-- The problem --
Isolate every line in the data with the string "picture" and copy it.

(Extracted data entries)
+++++
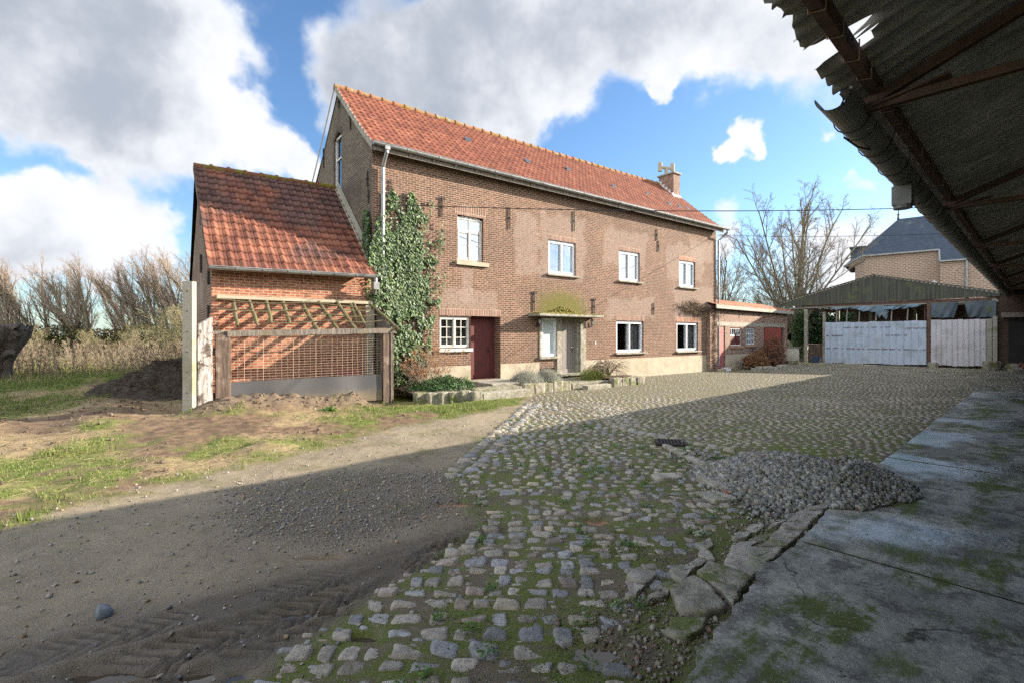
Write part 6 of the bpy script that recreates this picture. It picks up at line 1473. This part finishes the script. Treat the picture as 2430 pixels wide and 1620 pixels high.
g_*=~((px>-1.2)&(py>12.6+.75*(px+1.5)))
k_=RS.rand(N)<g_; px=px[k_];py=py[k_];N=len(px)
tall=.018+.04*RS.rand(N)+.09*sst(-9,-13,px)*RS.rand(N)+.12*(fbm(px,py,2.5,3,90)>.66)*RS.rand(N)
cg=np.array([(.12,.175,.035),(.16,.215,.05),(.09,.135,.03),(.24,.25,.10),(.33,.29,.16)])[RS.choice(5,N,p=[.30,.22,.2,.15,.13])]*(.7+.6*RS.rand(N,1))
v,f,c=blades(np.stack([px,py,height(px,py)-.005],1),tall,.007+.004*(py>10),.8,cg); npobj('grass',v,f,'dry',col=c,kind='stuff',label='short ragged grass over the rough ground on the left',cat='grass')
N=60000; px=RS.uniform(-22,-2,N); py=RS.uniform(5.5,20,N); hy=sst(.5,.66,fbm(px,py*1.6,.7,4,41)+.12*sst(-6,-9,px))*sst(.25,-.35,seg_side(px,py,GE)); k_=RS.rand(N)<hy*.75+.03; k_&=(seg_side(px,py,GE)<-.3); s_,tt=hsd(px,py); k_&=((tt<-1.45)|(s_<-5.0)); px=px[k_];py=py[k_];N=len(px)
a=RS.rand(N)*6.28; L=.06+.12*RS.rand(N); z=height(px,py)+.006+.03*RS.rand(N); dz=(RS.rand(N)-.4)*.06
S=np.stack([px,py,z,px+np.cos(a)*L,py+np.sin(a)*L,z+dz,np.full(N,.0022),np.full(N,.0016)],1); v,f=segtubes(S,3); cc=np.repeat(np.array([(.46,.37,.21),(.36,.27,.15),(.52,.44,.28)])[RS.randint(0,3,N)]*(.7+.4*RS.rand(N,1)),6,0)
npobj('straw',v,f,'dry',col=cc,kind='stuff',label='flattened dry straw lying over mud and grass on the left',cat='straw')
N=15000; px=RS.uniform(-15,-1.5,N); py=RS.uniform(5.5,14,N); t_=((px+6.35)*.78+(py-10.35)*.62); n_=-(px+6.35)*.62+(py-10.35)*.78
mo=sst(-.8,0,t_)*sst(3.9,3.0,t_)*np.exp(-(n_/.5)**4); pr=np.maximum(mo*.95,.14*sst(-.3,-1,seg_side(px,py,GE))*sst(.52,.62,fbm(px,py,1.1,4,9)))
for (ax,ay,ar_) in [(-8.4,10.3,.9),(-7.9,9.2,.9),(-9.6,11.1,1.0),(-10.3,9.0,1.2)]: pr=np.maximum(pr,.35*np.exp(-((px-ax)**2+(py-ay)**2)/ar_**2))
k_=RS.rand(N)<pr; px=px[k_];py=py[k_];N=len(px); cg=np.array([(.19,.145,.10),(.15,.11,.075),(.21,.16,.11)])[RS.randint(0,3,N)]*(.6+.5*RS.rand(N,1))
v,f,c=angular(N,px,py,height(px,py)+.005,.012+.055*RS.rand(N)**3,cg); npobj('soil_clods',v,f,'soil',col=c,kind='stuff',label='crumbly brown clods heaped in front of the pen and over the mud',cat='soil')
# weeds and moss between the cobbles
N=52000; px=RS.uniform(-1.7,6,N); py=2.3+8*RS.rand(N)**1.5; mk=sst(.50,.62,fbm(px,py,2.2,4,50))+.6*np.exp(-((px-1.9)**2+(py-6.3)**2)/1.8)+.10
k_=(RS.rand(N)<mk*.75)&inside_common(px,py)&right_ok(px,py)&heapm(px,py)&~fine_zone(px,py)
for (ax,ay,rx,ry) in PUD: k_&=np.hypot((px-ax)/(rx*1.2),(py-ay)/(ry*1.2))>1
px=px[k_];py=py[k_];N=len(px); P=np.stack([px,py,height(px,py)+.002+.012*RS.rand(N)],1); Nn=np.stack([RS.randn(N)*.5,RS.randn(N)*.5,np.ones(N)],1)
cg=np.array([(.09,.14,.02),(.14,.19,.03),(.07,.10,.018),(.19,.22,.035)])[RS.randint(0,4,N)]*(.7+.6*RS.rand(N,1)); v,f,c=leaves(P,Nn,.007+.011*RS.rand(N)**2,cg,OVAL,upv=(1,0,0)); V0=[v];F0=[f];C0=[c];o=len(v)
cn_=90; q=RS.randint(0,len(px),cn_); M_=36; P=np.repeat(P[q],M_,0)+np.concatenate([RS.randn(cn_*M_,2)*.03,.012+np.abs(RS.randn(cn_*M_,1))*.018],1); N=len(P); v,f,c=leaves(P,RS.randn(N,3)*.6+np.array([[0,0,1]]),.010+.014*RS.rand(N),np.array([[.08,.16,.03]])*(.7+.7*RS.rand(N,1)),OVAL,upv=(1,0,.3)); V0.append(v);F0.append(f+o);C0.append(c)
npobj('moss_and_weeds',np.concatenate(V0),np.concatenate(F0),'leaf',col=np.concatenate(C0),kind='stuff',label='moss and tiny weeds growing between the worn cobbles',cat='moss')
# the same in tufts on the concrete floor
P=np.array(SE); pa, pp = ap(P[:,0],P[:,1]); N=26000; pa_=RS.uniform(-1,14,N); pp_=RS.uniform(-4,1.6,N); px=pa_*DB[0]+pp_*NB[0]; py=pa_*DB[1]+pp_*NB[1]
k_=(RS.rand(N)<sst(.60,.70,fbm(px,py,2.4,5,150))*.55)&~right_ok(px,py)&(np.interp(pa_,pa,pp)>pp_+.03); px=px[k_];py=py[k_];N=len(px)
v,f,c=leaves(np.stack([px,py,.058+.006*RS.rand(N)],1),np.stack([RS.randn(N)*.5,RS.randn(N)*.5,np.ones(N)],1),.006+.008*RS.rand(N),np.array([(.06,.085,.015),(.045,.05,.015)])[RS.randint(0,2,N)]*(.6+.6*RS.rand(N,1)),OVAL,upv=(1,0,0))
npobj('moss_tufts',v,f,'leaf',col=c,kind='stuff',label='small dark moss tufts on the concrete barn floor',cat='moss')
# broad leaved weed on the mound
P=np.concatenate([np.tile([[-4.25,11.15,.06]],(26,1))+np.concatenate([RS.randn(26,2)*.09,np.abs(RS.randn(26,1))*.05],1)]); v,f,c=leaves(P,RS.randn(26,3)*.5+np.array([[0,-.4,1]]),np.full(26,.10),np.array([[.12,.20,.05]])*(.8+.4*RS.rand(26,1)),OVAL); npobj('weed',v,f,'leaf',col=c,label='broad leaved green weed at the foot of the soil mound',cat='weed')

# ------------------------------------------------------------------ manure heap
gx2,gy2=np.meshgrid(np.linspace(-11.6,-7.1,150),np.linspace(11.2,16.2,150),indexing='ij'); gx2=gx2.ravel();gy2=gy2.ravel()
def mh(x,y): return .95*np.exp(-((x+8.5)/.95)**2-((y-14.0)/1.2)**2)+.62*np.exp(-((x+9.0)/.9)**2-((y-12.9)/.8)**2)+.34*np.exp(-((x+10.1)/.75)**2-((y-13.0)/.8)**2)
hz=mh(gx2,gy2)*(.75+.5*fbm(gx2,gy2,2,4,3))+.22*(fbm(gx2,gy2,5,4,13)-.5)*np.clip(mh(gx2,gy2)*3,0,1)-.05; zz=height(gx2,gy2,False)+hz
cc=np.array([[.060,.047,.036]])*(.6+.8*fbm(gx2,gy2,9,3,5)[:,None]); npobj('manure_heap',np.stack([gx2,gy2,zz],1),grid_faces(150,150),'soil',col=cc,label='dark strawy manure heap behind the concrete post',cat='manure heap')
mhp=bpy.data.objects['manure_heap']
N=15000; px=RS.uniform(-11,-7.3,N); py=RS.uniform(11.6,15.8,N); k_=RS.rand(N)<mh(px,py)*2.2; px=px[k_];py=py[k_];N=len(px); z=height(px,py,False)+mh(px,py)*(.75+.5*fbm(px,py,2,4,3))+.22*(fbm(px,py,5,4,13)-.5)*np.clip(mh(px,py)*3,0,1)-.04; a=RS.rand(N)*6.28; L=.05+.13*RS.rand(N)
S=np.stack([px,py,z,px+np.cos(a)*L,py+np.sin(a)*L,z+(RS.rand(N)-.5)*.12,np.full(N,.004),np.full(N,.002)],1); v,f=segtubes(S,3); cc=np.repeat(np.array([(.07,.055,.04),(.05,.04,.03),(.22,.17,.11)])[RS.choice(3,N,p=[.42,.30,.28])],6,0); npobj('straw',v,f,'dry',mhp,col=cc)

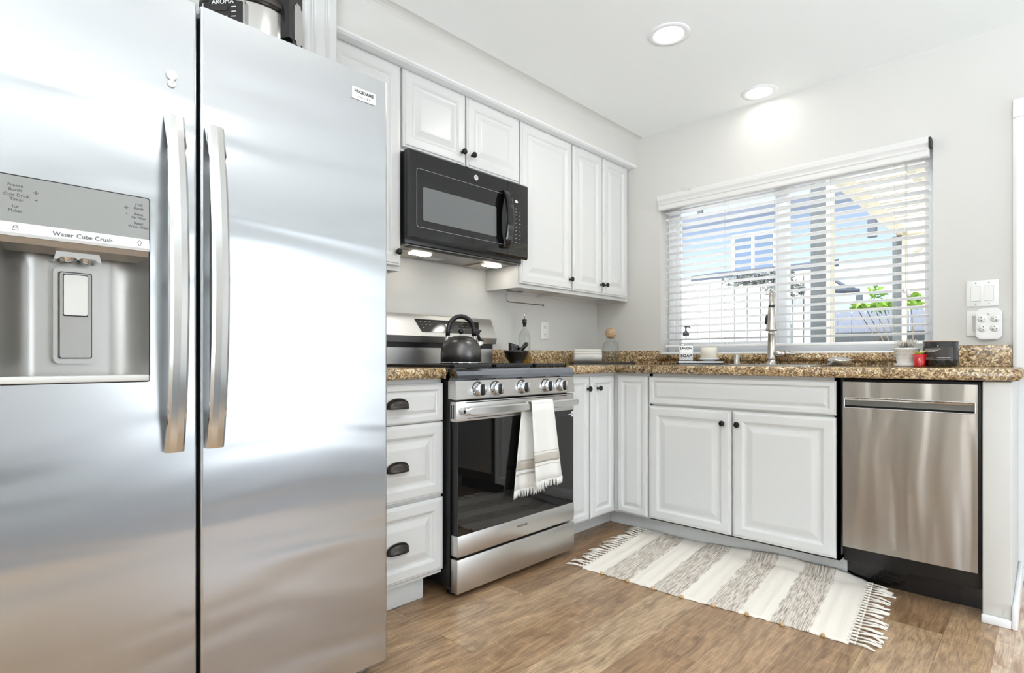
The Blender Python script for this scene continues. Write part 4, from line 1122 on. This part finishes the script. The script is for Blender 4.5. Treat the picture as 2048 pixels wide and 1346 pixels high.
+++++
-- Answer below --
Write part 6 of the bpy script that recreates this picture. It picks up at line 1473. This part finishes the script. Treat the picture as 2430 pixels wide and 1620 pixels high.
The Blender Python script for this scene continues. Write part 4, from line 1122 on. This part finishes the script. The script is for Blender 4.5. Treat the picture as 2048 pixels wide and 1346 pixels high.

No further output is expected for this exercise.